In this thread, let's talk about risk.
posted on
Mar 28, 2014 08:58PM
Focusing on the Dallol Potash Project in Ethiopia
Inspired by ledenfrog's post about AAA's massive risks.
Major Risks:
- Financing risk. Sounds like additional dilution will come eventually. But from the AGM report it sounds like there is no concern about a lack of funding.
- Construction risk. Something can always go wrong during construction, mostly in the form of cost overruns. Fortunately, the ICL warrants represent a potential contingency on top of the contingency - if costs overrun beyond existing contingencies the company can always ask ICL to cash some warrants in early for additional cash. Of course, costs could overrun well beyond what ICL has outstanding in warrants. We've all seen construction projects double in cost by the time they're done.
Minor Risks:
- Labour cost pressures. Seems unlikely given the isolation of the region, but certainly possible. Allana's costs are already very low, so I don't see this as being a major risk. Saskatchewan will get comparitively killed here far before a remote region in Ethiopia, so at least there's that. The Russians/Belorussians not so much given their high levels of unemployment.
- Inflation risk. Ethiopia has high inflation, meaning Allana's in-country costs will inflate, but potash trades in USD. High inflation weakens the BIR against the USD and offsets most of the inflationary pressure on in-country costs.
http://www.exchangerates.org.uk/graphs/USD-ETB-730-day-exchange-rate-history-graph-large.png
- Forex risk. Birr/USD and USD/CAD (to book profits back home). In a semi-plausible Fed money printing hyper inflation scenario, the USD weakens against everything. So BIR+ (costs go up) and CAD+ (profits booked from USD to CAD go down). But honestly, if this happens in a massive way it means global financial armaggedon is upon us and we're all hooped anyways. I do have significant exposure to a junior gold miner in my portfolio as my armaggedon hedge, so I guess I'll be OK assuming paper money is still being used, since I can't eat gold bars.
- Environmental. Permitting is done. Worst possible (but still within the realm of reasonable probability) case environmental issue I can think of is that solution mining contaminates the water acquifer that nobody uses for drinking, irrigation or any other purpose because it's already highly contaminated with salt. And it's in an underground water table that nobody in the area has the means to reach even if they wanted to, oh I don't know, pump the water up for a salt water swimming pool. And the project is in a desert in a remote part of a developing country that has bent over backwards to cater to business.
- Energy risk. There is the cost of running the project site on diesel generators in the middle of nowhere, so there's definitely some energy exposure. Ethiopia ended energy subsidies in 2008, so AAA can't pass part of those costs on to the government. Energy trades in USD, so no exchange rate mitigation either. A good question someone could pose to Richard (since he does not respond to me) would be what % of the opex is comprised of energy costs to run the project site, pumps, etc.
General Risks:
- Geopolitical. I think the geopolitical risk is overhyped, personally. OK - a coup or war could happen, but I'm not personally worried about a coup, even if it did occur. War, would be bad for Allana. I don't think it's lkely, but we are right next to the Eritrean border and they spend North Korean percentages of their GDP on their military.

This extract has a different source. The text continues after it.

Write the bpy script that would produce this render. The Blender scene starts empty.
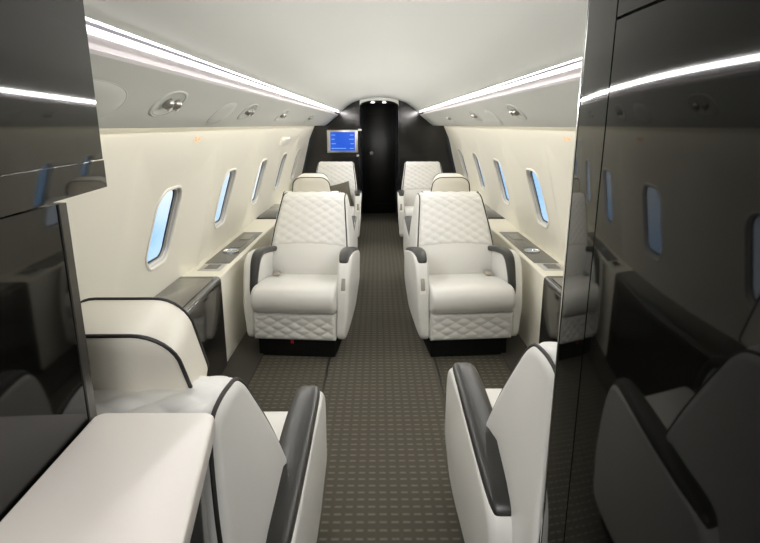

- Act of god. No history of acts of god in the region that would be relevant to Allana.
- Market risk. Definitely there given how over-supplied the market is and the possibiilty for something like Jansen to come online sparking price wars. But the market risk is ICL's problem now as a result of the offtake. The market will affect profitability through price of potash, but as long as potash prices are high enough to cover costs + sustaining capex + debt repayments, solvency is a non-issue. I haven't done the math, but I'm guesstmating that threshold is ~$150/ton potash based on Allana's disclosed opex + sustaining capex projections.
I look over this list and personally, I'm totally comfortable. If I missed anything, please add to the list.
Bonus non-risk for Allana: strikes that shut down the port (Dijbouti's organized labour movement is not quite as sophisticated as Canada's labour movement. Bonus risk for Saskatchewan miners: strikes that shut down the port.